I have only heard that as speculation and rumour from a couple of boat owners online but not from any insurance company. I have to renew my boat insurance shortly so I will ask them.
Thanks a lot. I'm just planning out my battery install, so good timing. Any chance you can talk about or show how to build a proper battery box? Does it need to be vented? Is this a thing that people do or worry about? Since you mentioned smart shunts, do you have any power usage figures you can share for common things on your boat? Like an autopilot running 24/7 on a long passage for example. I realize these can vary a lot but just to get some idea of what capacity I need.

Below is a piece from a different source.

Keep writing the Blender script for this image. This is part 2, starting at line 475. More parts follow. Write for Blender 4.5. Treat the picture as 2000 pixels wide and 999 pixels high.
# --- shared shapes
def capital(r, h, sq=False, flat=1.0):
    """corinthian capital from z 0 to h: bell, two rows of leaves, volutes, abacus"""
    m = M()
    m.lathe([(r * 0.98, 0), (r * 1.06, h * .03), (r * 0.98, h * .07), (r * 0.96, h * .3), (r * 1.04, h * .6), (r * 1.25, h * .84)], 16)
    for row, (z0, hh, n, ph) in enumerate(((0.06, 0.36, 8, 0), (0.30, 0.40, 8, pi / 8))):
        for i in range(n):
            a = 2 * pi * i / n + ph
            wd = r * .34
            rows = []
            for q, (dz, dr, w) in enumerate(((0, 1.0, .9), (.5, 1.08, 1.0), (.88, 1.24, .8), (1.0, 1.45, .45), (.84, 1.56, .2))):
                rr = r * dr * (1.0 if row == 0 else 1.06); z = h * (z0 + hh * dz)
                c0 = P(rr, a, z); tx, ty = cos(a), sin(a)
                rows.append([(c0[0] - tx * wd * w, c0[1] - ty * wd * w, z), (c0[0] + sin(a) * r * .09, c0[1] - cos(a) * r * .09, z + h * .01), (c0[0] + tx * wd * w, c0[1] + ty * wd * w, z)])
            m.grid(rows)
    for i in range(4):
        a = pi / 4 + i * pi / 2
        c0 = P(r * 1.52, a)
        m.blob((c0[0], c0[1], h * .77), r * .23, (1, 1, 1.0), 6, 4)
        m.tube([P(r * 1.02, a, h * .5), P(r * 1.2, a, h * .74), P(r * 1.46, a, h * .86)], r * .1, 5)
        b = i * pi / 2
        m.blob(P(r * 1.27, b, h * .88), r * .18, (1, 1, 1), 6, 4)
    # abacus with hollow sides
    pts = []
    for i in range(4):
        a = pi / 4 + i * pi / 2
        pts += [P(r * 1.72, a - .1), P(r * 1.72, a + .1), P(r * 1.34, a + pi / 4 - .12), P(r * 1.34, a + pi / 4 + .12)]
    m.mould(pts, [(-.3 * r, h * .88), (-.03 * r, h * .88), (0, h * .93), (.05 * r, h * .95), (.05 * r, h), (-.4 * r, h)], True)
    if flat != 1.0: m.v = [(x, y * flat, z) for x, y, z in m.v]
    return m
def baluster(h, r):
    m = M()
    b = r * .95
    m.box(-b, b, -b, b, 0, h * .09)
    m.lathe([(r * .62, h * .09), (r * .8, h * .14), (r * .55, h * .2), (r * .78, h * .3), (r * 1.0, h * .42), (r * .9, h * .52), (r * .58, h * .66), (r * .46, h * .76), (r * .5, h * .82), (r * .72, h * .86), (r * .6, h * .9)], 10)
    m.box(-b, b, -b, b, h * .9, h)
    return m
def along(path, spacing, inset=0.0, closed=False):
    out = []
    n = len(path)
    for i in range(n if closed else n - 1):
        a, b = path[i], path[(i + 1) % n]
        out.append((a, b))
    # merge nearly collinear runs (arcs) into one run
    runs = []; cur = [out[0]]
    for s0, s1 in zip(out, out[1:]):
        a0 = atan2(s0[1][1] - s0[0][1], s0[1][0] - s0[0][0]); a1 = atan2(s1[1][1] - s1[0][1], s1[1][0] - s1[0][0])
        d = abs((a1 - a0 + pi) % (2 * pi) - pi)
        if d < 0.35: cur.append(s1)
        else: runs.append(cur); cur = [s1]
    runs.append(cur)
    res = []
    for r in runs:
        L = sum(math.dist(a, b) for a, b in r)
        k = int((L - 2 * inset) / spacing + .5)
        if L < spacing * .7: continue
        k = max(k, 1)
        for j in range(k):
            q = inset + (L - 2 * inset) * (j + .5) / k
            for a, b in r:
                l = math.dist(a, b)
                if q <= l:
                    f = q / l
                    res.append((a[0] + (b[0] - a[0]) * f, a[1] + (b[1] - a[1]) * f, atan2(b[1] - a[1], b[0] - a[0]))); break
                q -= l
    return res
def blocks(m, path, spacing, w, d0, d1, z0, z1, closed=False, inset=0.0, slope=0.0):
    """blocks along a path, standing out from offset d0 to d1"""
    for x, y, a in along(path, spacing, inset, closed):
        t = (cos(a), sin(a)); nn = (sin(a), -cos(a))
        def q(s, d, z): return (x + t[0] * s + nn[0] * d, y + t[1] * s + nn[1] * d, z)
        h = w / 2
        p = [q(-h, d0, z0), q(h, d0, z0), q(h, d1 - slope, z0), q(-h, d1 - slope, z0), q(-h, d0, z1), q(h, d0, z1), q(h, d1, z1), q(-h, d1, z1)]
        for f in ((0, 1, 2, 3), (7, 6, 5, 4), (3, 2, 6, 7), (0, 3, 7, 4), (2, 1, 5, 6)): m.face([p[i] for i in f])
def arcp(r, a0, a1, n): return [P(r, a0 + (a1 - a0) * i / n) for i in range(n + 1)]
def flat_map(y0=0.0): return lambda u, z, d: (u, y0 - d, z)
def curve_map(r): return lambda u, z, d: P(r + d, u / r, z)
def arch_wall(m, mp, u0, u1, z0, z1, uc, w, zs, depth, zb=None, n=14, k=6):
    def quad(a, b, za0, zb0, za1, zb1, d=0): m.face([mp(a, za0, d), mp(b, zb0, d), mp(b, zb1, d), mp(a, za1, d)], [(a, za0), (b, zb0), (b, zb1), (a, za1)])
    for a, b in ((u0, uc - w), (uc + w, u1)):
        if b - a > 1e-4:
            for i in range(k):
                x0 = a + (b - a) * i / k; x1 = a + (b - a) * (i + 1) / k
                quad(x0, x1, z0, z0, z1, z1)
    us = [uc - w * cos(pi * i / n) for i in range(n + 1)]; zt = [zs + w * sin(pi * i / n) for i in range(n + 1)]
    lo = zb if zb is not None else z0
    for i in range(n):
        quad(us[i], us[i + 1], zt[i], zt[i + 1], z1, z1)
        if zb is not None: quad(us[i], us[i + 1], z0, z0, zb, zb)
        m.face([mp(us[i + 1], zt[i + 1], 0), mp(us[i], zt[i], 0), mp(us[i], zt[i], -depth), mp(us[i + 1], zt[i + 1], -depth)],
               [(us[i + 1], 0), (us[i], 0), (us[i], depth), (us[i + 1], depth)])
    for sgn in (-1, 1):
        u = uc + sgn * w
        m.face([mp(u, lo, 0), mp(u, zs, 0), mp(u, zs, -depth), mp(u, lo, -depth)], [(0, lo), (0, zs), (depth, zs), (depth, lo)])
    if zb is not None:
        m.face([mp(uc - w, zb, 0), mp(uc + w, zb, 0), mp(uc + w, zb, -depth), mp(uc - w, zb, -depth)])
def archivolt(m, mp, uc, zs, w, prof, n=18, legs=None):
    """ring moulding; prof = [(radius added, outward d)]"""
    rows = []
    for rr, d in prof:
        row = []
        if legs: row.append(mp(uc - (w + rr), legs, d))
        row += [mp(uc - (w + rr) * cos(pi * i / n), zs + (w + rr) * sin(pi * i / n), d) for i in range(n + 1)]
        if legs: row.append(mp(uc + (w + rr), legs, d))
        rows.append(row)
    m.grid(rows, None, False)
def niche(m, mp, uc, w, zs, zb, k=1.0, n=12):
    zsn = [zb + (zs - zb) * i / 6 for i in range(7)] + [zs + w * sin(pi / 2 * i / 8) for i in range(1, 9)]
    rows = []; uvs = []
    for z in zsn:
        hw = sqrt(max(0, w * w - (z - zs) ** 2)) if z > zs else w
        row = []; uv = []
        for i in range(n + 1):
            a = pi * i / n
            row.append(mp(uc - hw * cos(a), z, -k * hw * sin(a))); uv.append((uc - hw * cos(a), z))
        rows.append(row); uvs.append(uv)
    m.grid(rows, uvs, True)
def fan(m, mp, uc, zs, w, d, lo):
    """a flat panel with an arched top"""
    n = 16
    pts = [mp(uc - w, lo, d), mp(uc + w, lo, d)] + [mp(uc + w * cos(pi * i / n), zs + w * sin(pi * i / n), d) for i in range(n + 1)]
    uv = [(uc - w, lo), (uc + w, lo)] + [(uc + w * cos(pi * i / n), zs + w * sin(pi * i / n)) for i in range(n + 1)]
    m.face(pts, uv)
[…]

At some point I will need to build a battery storage box/arrangement on Lottie so that may give you some ideas. If using arms then they don’t vent in normal operation so no specific vents needed into the battery box but some ventilation is not a bad thing into that compartment. On the early co32’s the yard installed a vent pipe between the battery box and the starboard winch handle pocket but later boats didn’t have this (probably because it was a source of water ingress). Power usage with the pilot is very hard to give as it really depends on point of sail, sea state and the settings on the pilot. Other items are easy to get from product manuals to by using a battery monitor and switching things on and off. It doesn’t take too long to get a spreadsheet with all equipment, how much power each items uses and then how many hours a day it’s on for.
Why aren't Optima batteries used more often in boats? They're used here in America on things such as drag racing applications and other things where a alternator might not be used and they can handle being drained and then charged up fully. They're also a sealed 6 cell battery so they can be tipped upside down or rolled over and they're safe they make them for all kinds of applications
You can buy Optima batteries in the uk and I do see them occasionally on boats, they are an AGM like others on the market but so seem to have a very good reputation, much like Rolls do also. I believe Optima make a few slightly different versions of their batteries for different applications.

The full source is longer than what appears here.